Ainsi, beaucoup d’interpellations se font pendant la nuit. ‘’On ne peut pas faire d’omelettes sans casser des œufs, nous sommes obligés de faire ces rafles nocturnes pour amener les populations à ne pas sortir de chez elles pendant la nuit’’, déclare un limier qui préfère garder l’anonymat.
Ville quadrillée
En plus de ces rafles nocturnes, toutes les issues du centre-ville sont filtrées. A cet effet, tout véhicule, que ce soit particulier ou transport public, est fouillé à l’avance de même que tous les voyageurs. A l’entrée de la ville située sur la partie Est de la ville, vers la route qui mène à Kédougou, un important dispositif sécuritaire veille au grain.
Les moyens humains et matériels habituellement déployés sur les lieux sont renforcés pour filtrer davantage les entrées et sorties. Seulement, les citoyens lambda en font souvent les frais. ‘’C’est anormal de fouiller comme ça les gens comme si nous sommes des délinquants’’, récrimine Ousmane Ndiaye, un employé d’une société basée à Sabadolé qui est venu à Tamba pour des congés d’une semaine. ‘’Nous sommes obligés de n’aller à nos lieux de travail qu’à partir de 9h ou 10h, alors que nous avions l’habitude d’y aller un peu plus tôt.

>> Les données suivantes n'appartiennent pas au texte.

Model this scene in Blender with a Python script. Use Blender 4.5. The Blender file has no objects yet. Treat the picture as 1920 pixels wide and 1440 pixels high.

Nous sommes également obligés de rentrer tôt de crainte d’être agressé ou tout simplement tué par ces tueurs en série qui errent toujours’’, soutient Ousseynou Mbengue, commerçant au marché central de Tambacounda. Selon ce dernier, ‘’même les rencontres religieuses nocturnes sont mises en stand-by, dans la mesure où plus personne ne daigne faire le déplacement’’.